Wednesday, January 5, 2011

life is at me. i want cookies.

i'm feeling a lot of stuff today i don't like. anxiety, powerlessness, self-loathing, fear of the unknown, fear of failure...and somehow that makes me feel so hungry i could eat a house. or a horse. a cow. moo.

so i've processed some of these feelings over the last 6 hours, talked about them with my friends and husband, cried and screamed, ate my vegetables, and drank some water and the urgency to stuff my face has passed. thank God.

there's always a reason to eat. always something that's uncomfortable in life and i have to learn to just walk through it...the alternative is a miserable miserable existence as an obese, insane person. i have the same illness that those 500 pound people on biggest loser have. i have what it takes to get there EASY. so it's really one day at a time of not turning to food to cope.
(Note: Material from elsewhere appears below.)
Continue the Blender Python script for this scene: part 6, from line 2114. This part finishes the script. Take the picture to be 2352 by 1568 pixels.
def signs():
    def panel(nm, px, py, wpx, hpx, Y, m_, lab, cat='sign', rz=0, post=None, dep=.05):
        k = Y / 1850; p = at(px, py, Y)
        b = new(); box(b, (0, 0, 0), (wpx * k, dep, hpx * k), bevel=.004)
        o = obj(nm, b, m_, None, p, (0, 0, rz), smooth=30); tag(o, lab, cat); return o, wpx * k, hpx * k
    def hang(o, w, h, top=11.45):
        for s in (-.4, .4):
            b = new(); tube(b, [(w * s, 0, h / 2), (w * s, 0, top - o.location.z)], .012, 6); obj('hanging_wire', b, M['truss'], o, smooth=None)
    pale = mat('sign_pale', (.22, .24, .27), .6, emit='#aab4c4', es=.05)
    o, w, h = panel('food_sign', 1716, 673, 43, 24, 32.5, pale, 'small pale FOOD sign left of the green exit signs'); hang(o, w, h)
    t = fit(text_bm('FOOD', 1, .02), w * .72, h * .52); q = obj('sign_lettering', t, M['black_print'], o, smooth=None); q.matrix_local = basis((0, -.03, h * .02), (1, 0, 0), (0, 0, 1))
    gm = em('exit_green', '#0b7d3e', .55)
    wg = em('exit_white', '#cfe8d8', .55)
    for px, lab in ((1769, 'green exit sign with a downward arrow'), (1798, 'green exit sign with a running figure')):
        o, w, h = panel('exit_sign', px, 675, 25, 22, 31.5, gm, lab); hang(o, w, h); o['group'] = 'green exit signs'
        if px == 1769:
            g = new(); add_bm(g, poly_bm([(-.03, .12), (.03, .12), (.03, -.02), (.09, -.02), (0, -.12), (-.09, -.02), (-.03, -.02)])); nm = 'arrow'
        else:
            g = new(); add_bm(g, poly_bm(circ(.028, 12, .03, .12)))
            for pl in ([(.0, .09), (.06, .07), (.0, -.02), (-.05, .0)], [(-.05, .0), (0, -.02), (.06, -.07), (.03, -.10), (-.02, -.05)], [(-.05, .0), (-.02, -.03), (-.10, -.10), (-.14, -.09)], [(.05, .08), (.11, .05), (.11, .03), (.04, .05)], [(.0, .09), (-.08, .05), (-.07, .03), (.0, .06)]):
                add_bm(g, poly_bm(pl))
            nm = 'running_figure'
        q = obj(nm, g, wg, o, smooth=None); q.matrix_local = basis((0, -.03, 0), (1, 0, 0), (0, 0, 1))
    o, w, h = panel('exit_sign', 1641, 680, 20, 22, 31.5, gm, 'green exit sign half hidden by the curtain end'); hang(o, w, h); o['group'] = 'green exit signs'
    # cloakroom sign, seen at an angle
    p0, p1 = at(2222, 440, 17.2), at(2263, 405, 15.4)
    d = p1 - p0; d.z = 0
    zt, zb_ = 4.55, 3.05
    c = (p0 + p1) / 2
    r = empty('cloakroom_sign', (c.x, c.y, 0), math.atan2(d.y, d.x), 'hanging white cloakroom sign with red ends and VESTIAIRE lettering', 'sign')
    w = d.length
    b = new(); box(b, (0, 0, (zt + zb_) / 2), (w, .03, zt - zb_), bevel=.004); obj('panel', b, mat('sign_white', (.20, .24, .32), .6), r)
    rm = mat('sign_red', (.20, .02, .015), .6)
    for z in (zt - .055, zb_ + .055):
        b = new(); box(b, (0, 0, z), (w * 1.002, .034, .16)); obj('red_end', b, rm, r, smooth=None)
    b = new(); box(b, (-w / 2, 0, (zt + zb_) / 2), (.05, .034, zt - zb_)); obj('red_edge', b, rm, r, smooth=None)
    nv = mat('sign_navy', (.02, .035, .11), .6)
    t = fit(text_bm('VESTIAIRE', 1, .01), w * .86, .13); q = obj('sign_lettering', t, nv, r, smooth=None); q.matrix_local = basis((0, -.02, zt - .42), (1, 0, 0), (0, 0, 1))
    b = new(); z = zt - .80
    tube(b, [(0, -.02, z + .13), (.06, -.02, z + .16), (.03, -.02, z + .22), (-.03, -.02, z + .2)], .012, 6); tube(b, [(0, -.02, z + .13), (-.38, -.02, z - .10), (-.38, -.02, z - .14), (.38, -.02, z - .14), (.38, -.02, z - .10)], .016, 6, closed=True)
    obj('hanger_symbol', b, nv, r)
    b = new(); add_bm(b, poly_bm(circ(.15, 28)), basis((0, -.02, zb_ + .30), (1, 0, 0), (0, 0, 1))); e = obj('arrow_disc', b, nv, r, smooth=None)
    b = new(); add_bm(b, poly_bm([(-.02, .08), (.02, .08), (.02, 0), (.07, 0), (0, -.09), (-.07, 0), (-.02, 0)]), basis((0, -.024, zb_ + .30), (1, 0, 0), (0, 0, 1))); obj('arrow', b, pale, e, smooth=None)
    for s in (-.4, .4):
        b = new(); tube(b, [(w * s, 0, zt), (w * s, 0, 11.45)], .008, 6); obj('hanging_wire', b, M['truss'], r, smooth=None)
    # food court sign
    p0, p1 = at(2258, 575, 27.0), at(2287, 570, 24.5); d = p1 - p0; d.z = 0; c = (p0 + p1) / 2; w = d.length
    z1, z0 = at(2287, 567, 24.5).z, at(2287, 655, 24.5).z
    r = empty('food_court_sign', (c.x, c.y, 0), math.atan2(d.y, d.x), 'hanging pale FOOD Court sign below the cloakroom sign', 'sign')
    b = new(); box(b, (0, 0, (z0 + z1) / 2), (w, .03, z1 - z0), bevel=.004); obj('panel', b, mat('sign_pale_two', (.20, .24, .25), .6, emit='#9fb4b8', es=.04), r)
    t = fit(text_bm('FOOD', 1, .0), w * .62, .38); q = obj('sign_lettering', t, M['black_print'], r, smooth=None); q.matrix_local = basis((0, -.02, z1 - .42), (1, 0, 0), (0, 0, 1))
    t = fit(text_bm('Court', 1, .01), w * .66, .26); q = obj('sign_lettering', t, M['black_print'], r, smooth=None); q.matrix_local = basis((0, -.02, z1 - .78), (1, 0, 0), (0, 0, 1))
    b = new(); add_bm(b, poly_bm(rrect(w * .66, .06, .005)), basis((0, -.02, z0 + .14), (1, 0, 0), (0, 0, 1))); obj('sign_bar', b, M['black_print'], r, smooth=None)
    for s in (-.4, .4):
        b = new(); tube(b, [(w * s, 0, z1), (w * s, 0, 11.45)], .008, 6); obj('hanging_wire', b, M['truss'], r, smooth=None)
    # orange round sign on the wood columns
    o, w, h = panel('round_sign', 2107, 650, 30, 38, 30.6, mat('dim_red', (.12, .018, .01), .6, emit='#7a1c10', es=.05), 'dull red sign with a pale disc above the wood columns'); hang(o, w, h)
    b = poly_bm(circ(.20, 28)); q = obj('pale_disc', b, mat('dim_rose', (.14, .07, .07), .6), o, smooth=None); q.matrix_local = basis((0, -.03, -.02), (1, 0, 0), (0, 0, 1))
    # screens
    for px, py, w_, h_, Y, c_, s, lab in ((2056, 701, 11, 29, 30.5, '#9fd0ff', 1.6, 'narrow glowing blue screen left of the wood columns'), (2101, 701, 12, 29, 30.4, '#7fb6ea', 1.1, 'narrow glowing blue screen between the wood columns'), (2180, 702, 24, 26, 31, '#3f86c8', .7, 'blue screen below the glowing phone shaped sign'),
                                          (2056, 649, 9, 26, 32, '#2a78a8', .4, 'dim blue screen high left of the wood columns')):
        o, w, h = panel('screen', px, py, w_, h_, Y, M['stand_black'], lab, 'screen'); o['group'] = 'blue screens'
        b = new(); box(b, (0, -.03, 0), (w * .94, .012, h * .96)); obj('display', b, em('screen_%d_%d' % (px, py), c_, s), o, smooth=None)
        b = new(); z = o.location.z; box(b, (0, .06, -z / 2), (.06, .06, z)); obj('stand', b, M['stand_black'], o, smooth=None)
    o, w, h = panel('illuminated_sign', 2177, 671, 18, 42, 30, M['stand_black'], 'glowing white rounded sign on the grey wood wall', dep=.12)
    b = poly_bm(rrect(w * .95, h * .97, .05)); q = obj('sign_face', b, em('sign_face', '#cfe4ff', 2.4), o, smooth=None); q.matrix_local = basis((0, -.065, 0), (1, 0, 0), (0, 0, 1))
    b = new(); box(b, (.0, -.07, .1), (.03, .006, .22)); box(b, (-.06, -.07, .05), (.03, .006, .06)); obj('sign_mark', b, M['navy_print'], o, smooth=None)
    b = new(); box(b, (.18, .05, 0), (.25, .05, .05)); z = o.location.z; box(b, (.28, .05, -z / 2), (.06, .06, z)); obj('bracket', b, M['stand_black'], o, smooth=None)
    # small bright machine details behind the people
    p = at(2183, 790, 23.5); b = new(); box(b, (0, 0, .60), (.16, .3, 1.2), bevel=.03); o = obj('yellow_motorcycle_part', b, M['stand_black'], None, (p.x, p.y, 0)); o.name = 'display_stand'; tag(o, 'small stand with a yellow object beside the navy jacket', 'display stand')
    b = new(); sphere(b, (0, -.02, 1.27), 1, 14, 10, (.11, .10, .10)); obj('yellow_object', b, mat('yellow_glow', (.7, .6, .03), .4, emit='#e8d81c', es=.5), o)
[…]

there is hope for me because tomorrow i could potentially wake up and feel amazing. these troubles will absolutely work themselves out and i didn't have to harm myself in the proccess. being abstinent and on the wagon means i can walk through my life that is full of the same awesome stuff and the same shit that everyone else has but i don't have to be fat while doing it. AND i have energy and i feel good about myself. i have confidence. i'm strong. my creative talent can flow. that's a good thing. it's totally worth it...i go to bed with a good feeling.